__SOURCE EXCERPT__
(begin)

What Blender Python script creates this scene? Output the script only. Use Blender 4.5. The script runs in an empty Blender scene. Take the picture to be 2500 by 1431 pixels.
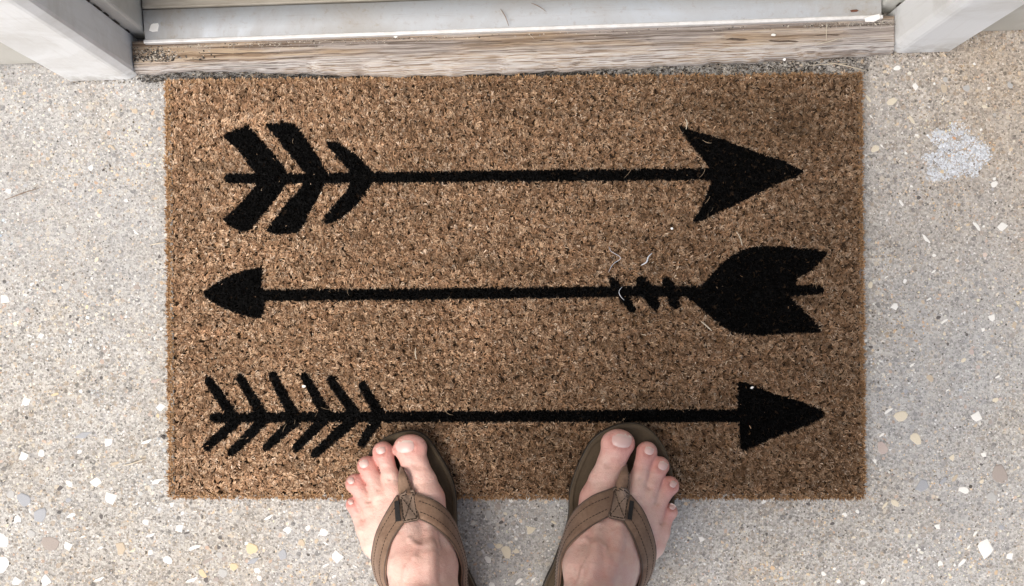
import bpy, bmesh, math, random
import numpy as np
from mathutils import Vector, Matrix

random.seed(7)
rng = np.random.default_rng(7)
scene = bpy.context.scene
COL = scene.collection

# ------------------------------------------------------------------ camera, sky, sun, exposure
CAM_H = 1.35                       # phone held at chest height, looking almost straight down
F_PX = 2978.0                      # focal length in pixels of the 2500 px wide photograph
TILT = math.atan(84.0 / F_PX)
cam_d = bpy.data.cameras.new('camera')
cam = bpy.data.objects.new('camera', cam_d)
COL.objects.link(cam)
cam.location = (0, 0, CAM_H)
cam.rotation_euler = (TILT, 0, 0)
cam_d.sensor_fit = 'HORIZONTAL'
cam_d.sensor_width = 36.0
cam_d.lens = F_PX * 36.0 / 2500.0
cam_d.clip_start = 0.01
cam_d.clip_end = 500.0
scene.camera = cam

SUN_EL, SUN_AZ = math.radians(60), math.radians(226)   # azimuth: direction the light comes from, clockwise from +Y
world = bpy.data.worlds.new('World')
scene.world = world
world.use_nodes = True
wn = world.node_tree.nodes
sky = wn.new('ShaderNodeTexSky')
sky.sky_type = 'NISHITA'
sky.sun_disc = False
sky.sun_elevation = SUN_EL
sky.sun_rotation = SUN_AZ
sky.dust_density = 5.0
sky.ozone_density = 0.4
wn['Background'].inputs['Strength'].default_value = 0.07
world.node_tree.links.new(sky.outputs['Color'], wn['Background'].inputs['Color'])
sun_d = bpy.data.lights.new('sun', 'SUN')
sun_d.energy = 1.5
sun_d.angle = math.radians(40)
sun_d.color = (1.0, 0.965, 0.92)
sun = bpy.data.objects.new('sun', sun_d)
COL.objects.link(sun)
to_sun = Vector((math.sin(SUN_AZ) * math.cos(SUN_EL), math.cos(SUN_AZ) * math.cos(SUN_EL), math.sin(SUN_EL)))
sun.rotation_euler = to_sun.to_track_quat('Z', 'Y').to_euler()
scene.view_settings.view_transform = 'Standard'
scene.view_settings.look = 'None'
scene.view_settings.gamma = 1.0
scene.view_settings.exposure = 1.25
scene.view_settings.use_curve_mapping = False
scene.cycles.use_adaptive_sampling = False
scene.cycles.use_denoising = True
scene.cycles.denoising_prefilter = 'NONE'      # keep the fine grain of coir and sand

# ------------------------------------------------------------------ helpers
_ct, _st = math.cos(TILT), math.sin(TILT)


def P(px, py, z=0.0):
    """the place at height z that the photograph shows at pixel (px, py)"""
    xc, yc = (px - 1250.0) / F_PX, -(py - 715.5) / F_PX
    dy = yc * _ct + _st
    dz = yc * _st - _ct
    s = (z - CAM_H) / dz
    return Vector((xc * s, dy * s, z))


def to_px(x, y, z):
    """arrays of world points to photograph pixels"""
    zz = z - CAM_H
    yc = y * _ct + zz * _st
    zc = -y * _st + zz * _ct
    return 1250.0 + F_PX * x / -zc, 715.5 - F_PX * yc / -zc


def link_mesh(name, verts, faces, mat=None, parent=None, smooth=False):
    me = bpy.data.meshes.new(name)
    me.from_pydata([tuple(v) for v in verts], [], [tuple(f) for f in faces])
    me.update()
    if smooth:
        me.polygons.foreach_set('use_smooth', [True] * len(me.polygons))
    o = bpy.data.objects.new(name, me)
    COL.objects.link(o)
    if mat:
        me.materials.append(mat)
    if parent:
        o.parent = parent
    return o


def np_mesh(name, V, Q, mat=None, parent=None, smooth=False, colors=None):
    """fast mesh from arrays; Q is an (n, 3) or (n, 4) index array"""
    me = bpy.data.meshes.new(name)
    k = Q.shape[1]
    me.vertices.add(len(V))
    me.vertices.foreach_set('co', np.ascontiguousarray(V, dtype=np.float32).ravel())
    me.loops.add(Q.size)
    me.loops.foreach_set('vertex_index', np.ascontiguousarray(Q, dtype=np.int32).ravel())
    me.polygons.add(len(Q))
    me.polygons.foreach_set('loop_start', np.arange(0, Q.size, k, dtype=np.int32))
    me.polygons.foreach_set('loop_total', np.full(len(Q), k, dtype=np.int32))
    if smooth:
        me.polygons.foreach_set('use_smooth', np.ones(len(Q), dtype=bool))
    me.update(calc_edges=True)
    if colors is not None:
        ca = me.color_attributes.new('tint', 'FLOAT_COLOR', 'POINT')
        c4 = np.ones((len(V), 4), dtype=np.float32)
        c4[:, :3] = colors
        ca.data.foreach_set('color', c4.ravel())
    o = bpy.data.objects.new(name, me)
    COL.objects.link(o)
    if mat:
        me.materials.append(mat)
    if parent:
        o.parent = parent
    return o


def tag(o, label=None, category=None, group=None, kind=None):
    if label: o['label'] = label
    if category: o['category'] = category
    if group: o['group'] = group
    if kind: o['kind'] = kind
    return o


def empty(name, loc=(0, 0, 0), rz=0.0):
    o = bpy.data.objects.new(name, None)
    o.empty_display_size = 0.05
    o.location = loc
    o.rotation_euler = (0, 0, rz)
    COL.objects.link(o)
    return o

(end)

__THE REQUEST__
Set the data above down again exactly as given, with no pictures.

__OUTPUT OF THE EXERCISE__
What Blender Python script creates this scene? Output the script only. Use Blender 4.5. The script runs in an empty Blender scene. Take the picture to be 2500 by 1431 pixels.
import bpy, bmesh, math, random
import numpy as np
from mathutils import Vector, Matrix

random.seed(7)
rng = np.random.default_rng(7)
scene = bpy.context.scene
COL = scene.collection

# ------------------------------------------------------------------ camera, sky, sun, exposure
CAM_H = 1.35                       # phone held at chest height, looking almost straight down
F_PX = 2978.0                      # focal length in pixels of the 2500 px wide photograph
TILT = math.atan(84.0 / F_PX)
cam_d = bpy.data.cameras.new('camera')
cam = bpy.data.objects.new('camera', cam_d)
COL.objects.link(cam)
cam.location = (0, 0, CAM_H)
cam.rotation_euler = (TILT, 0, 0)
cam_d.sensor_fit = 'HORIZONTAL'
cam_d.sensor_width = 36.0
cam_d.lens = F_PX * 36.0 / 2500.0
cam_d.clip_start = 0.01
cam_d.clip_end = 500.0
scene.camera = cam

SUN_EL, SUN_AZ = math.radians(60), math.radians(226)   # azimuth: direction the light comes from, clockwise from +Y
world = bpy.data.worlds.new('World')
scene.world = world
world.use_nodes = True
wn = world.node_tree.nodes
sky = wn.new('ShaderNodeTexSky')
sky.sky_type = 'NISHITA'
sky.sun_disc = False
sky.sun_elevation = SUN_EL
sky.sun_rotation = SUN_AZ
sky.dust_density = 5.0
sky.ozone_density = 0.4
wn['Background'].inputs['Strength'].default_value = 0.07
world.node_tree.links.new(sky.outputs['Color'], wn['Background'].inputs['Color'])
sun_d = bpy.data.lights.new('sun', 'SUN')
sun_d.energy = 1.5
sun_d.angle = math.radians(40)
sun_d.color = (1.0, 0.965, 0.92)
sun = bpy.data.objects.new('sun', sun_d)
COL.objects.link(sun)
to_sun = Vector((math.sin(SUN_AZ) * math.cos(SUN_EL), math.cos(SUN_AZ) * math.cos(SUN_EL), math.sin(SUN_EL)))
sun.rotation_euler = to_sun.to_track_quat('Z', 'Y').to_euler()
scene.view_settings.view_transform = 'Standard'
scene.view_settings.look = 'None'
scene.view_settings.gamma = 1.0
scene.view_settings.exposure = 1.25
scene.view_settings.use_curve_mapping = False
scene.cycles.use_adaptive_sampling = False
scene.cycles.use_denoising = True
scene.cycles.denoising_prefilter = 'NONE'      # keep the fine grain of coir and sand

# ------------------------------------------------------------------ helpers
_ct, _st = math.cos(TILT), math.sin(TILT)


def P(px, py, z=0.0):
    """the place at height z that the photograph shows at pixel (px, py)"""
    xc, yc = (px - 1250.0) / F_PX, -(py - 715.5) / F_PX
    dy = yc * _ct + _st
    dz = yc * _st - _ct
    s = (z - CAM_H) / dz
    return Vector((xc * s, dy * s, z))


def to_px(x, y, z):
    """arrays of world points to photograph pixels"""
    zz = z - CAM_H
    yc = y * _ct + zz * _st
    zc = -y * _st + zz * _ct
    return 1250.0 + F_PX * x / -zc, 715.5 - F_PX * yc / -zc


def link_mesh(name, verts, faces, mat=None, parent=None, smooth=False):
    me = bpy.data.meshes.new(name)
    me.from_pydata([tuple(v) for v in verts], [], [tuple(f) for f in faces])
    me.update()
    if smooth:
        me.polygons.foreach_set('use_smooth', [True] * len(me.polygons))
    o = bpy.data.objects.new(name, me)
    COL.objects.link(o)
    if mat:
        me.materials.append(mat)
    if parent:
        o.parent = parent
    return o


def np_mesh(name, V, Q, mat=None, parent=None, smooth=False, colors=None):
    """fast mesh from arrays; Q is an (n, 3) or (n, 4) index array"""
    me = bpy.data.meshes.new(name)
    k = Q.shape[1]
    me.vertices.add(len(V))
    me.vertices.foreach_set('co', np.ascontiguousarray(V, dtype=np.float32).ravel())
    me.loops.add(Q.size)
    me.loops.foreach_set('vertex_index', np.ascontiguousarray(Q, dtype=np.int32).ravel())
    me.polygons.add(len(Q))
    me.polygons.foreach_set('loop_start', np.arange(0, Q.size, k, dtype=np.int32))
    me.polygons.foreach_set('loop_total', np.full(len(Q), k, dtype=np.int32))
    if smooth:
        me.polygons.foreach_set('use_smooth', np.ones(len(Q), dtype=bool))
    me.update(calc_edges=True)
    if colors is not None:
        ca = me.color_attributes.new('tint', 'FLOAT_COLOR', 'POINT')
        c4 = np.ones((len(V), 4), dtype=np.float32)
        c4[:, :3] = colors
        ca.data.foreach_set('color', c4.ravel())
    o = bpy.data.objects.new(name, me)
    COL.objects.link(o)
    if mat:
        me.materials.append(mat)
    if parent:
        o.parent = parent
    return o


def tag(o, label=None, category=None, group=None, kind=None):
    if label: o['label'] = label
    if category: o['category'] = category
    if group: o['group'] = group
    if kind: o['kind'] = kind
    return o


def empty(name, loc=(0, 0, 0), rz=0.0):
    o = bpy.data.objects.new(name, None)
    o.empty_display_size = 0.05
    o.location = loc
    o.rotation_euler = (0, 0, rz)
    COL.objects.link(o)
    return o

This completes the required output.